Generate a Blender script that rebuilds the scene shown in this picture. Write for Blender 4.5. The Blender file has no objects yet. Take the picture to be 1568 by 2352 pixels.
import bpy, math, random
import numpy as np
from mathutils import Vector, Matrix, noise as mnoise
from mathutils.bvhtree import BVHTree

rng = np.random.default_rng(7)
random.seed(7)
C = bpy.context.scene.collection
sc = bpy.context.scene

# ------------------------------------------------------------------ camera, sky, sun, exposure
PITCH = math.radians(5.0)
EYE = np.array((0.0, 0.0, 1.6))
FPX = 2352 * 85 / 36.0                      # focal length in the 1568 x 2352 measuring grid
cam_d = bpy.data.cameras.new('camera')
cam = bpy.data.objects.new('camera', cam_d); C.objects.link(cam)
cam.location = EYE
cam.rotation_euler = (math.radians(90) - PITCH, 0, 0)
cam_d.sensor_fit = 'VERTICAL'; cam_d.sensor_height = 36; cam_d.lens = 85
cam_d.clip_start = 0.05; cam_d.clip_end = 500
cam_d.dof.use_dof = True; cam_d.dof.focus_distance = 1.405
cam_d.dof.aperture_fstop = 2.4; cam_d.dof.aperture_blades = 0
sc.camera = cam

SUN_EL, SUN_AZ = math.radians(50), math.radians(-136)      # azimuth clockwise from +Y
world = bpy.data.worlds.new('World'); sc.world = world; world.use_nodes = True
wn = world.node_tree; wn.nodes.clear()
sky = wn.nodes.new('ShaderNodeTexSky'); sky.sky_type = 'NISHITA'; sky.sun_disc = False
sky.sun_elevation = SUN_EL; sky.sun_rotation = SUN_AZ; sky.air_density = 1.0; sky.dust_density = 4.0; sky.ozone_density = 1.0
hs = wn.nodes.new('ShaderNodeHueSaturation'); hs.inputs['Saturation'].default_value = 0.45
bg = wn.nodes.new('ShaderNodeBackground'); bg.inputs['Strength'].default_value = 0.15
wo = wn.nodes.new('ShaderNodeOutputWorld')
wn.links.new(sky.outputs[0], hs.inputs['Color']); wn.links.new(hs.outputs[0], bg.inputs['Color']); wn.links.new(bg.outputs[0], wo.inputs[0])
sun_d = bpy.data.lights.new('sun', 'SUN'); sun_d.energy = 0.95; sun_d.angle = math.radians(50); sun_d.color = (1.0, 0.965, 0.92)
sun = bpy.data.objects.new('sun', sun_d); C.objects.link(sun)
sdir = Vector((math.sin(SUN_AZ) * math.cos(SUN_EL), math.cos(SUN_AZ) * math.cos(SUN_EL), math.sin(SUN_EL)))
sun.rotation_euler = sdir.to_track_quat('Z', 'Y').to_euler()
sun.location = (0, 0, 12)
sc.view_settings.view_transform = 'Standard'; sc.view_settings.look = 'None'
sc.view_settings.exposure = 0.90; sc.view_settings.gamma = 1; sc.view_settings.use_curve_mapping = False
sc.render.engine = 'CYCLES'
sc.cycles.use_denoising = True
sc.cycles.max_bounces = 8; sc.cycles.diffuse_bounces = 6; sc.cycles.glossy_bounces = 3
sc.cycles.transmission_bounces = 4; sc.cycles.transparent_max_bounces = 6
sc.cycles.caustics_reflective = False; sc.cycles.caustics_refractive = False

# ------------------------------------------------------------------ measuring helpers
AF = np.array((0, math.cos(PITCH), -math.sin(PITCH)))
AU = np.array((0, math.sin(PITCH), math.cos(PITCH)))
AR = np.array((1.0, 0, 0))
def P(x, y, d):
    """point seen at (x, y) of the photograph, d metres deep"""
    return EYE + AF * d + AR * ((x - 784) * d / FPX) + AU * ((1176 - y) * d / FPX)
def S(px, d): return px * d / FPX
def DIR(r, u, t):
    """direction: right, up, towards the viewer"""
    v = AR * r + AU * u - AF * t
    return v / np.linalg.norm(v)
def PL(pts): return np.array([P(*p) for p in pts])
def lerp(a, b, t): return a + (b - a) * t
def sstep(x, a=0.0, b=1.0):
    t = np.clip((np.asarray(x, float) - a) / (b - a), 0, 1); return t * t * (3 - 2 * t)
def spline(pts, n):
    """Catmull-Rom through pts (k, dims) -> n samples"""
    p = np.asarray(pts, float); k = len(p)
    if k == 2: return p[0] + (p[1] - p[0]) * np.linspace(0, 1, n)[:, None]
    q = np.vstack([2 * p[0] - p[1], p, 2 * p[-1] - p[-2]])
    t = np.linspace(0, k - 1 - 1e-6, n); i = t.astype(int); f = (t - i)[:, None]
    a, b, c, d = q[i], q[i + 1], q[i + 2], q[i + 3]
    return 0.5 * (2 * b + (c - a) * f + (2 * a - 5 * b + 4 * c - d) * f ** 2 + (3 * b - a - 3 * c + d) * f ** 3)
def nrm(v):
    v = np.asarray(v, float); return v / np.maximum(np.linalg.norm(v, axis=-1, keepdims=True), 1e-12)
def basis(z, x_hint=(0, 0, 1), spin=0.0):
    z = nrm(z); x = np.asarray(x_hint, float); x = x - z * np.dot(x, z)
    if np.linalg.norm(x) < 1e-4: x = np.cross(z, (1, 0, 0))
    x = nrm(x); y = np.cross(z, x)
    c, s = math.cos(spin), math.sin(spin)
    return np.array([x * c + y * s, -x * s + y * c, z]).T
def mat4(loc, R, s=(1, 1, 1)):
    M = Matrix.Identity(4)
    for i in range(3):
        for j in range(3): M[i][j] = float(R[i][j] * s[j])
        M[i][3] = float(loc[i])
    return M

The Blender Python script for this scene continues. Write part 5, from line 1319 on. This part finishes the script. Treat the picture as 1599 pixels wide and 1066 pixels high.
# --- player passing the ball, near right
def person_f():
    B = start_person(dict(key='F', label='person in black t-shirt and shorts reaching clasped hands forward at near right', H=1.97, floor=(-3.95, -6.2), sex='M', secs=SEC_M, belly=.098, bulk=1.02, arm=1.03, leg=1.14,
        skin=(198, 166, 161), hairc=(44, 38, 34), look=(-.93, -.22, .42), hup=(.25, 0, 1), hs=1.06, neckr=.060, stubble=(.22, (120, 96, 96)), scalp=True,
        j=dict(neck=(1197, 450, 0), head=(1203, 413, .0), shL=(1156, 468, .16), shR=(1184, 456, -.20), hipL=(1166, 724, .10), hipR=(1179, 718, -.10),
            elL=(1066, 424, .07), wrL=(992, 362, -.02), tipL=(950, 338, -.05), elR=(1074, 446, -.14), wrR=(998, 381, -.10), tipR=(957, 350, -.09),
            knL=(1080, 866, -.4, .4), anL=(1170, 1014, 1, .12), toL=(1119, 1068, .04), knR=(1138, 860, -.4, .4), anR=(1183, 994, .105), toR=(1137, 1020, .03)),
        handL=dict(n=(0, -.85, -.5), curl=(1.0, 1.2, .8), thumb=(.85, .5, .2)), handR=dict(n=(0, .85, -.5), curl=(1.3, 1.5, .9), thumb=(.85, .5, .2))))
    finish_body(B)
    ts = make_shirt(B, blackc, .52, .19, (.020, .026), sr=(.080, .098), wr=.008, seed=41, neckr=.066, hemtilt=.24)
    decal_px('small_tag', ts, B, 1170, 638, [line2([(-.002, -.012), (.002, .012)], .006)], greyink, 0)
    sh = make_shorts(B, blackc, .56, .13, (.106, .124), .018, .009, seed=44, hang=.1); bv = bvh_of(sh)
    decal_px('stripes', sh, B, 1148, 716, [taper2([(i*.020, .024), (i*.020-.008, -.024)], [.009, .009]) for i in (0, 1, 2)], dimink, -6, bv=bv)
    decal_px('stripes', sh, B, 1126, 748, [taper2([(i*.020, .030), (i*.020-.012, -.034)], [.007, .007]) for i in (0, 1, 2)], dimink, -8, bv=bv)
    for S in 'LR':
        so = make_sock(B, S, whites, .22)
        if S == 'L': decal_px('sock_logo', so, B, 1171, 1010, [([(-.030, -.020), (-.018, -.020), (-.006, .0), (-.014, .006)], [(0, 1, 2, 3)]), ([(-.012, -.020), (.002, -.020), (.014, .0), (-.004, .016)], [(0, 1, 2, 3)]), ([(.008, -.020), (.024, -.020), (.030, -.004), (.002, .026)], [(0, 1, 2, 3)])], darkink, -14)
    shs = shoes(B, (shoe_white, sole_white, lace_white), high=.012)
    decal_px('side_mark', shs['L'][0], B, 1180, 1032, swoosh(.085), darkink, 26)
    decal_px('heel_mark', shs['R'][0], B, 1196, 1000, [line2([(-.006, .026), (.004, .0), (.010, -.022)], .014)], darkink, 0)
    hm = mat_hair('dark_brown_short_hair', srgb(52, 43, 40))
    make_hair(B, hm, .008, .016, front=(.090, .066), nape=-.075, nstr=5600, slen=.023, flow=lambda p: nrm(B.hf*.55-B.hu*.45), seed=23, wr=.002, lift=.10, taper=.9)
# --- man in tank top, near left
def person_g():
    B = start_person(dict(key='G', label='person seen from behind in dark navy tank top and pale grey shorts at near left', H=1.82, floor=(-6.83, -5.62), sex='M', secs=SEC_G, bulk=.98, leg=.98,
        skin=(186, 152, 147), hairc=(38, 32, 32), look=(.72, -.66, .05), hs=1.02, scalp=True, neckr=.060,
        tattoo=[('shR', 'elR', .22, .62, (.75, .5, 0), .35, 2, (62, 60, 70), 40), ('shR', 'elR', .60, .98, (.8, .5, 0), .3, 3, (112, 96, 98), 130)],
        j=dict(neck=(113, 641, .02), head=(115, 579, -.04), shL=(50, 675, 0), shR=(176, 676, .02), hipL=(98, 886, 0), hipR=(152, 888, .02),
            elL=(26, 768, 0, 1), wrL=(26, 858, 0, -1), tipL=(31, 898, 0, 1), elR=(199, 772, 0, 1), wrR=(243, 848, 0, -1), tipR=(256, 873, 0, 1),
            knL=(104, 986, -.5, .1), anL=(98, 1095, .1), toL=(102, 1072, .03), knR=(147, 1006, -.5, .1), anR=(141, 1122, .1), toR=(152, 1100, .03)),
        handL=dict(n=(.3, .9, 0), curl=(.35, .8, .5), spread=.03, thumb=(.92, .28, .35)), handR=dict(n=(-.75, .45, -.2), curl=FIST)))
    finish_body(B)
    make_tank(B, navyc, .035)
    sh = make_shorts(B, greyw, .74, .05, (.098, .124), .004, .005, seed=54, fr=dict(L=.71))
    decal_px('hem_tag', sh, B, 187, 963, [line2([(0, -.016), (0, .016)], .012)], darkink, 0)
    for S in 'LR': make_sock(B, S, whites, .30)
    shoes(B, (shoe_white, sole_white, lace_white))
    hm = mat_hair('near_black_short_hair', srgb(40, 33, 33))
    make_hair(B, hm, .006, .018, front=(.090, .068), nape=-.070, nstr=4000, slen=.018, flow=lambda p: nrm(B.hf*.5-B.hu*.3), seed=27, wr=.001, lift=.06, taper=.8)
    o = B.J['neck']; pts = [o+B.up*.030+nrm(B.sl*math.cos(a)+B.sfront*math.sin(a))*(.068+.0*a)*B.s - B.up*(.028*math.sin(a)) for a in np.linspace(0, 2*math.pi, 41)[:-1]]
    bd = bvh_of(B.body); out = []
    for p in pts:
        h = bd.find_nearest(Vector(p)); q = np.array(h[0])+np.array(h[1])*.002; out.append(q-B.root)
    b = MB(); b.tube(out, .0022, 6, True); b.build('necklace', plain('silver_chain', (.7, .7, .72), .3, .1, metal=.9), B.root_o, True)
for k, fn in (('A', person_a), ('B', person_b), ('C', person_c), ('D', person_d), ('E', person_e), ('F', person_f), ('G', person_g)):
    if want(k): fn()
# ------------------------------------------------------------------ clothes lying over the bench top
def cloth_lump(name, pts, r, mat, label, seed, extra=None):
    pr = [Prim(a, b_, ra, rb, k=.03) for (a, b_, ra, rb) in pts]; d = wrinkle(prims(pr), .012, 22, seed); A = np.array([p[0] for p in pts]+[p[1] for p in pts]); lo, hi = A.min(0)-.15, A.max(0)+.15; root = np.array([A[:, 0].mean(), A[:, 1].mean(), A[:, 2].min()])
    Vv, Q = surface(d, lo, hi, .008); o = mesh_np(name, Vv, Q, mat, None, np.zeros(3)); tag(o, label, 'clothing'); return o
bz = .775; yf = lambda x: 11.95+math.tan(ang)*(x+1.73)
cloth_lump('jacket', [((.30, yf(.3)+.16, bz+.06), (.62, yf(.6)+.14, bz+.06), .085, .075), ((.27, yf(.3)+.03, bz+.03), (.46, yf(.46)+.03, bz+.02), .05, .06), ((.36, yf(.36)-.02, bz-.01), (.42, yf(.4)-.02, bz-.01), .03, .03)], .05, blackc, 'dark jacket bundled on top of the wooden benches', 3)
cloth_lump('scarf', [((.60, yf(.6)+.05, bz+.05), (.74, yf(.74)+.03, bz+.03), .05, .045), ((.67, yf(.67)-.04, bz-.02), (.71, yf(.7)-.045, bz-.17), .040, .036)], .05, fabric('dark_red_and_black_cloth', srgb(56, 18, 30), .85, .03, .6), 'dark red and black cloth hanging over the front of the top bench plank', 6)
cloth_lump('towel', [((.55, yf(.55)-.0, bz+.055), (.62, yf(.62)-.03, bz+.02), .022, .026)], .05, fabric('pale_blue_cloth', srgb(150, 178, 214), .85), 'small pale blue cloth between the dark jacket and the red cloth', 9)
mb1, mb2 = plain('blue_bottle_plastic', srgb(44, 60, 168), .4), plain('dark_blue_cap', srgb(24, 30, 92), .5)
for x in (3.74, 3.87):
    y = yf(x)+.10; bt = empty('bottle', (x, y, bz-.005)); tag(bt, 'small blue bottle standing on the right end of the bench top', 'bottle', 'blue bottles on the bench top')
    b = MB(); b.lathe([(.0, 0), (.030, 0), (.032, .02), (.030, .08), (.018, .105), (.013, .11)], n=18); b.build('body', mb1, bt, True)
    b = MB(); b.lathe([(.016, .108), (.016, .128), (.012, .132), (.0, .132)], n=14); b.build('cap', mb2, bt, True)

^^^^^^^^

● WHAT THE EXERCISE ASKS
Give back exactly the material above from its opening line to the line bearing "sc = bpy.context.scene".

● FULL ANSWER
Generate a Blender script that rebuilds the scene shown in this picture. Write for Blender 4.5. The Blender file has no objects yet. Take the picture to be 1568 by 2352 pixels.
import bpy, math, random
import numpy as np
from mathutils import Vector, Matrix, noise as mnoise
from mathutils.bvhtree import BVHTree

rng = np.random.default_rng(7)
random.seed(7)
C = bpy.context.scene.collection
sc = bpy.context.scene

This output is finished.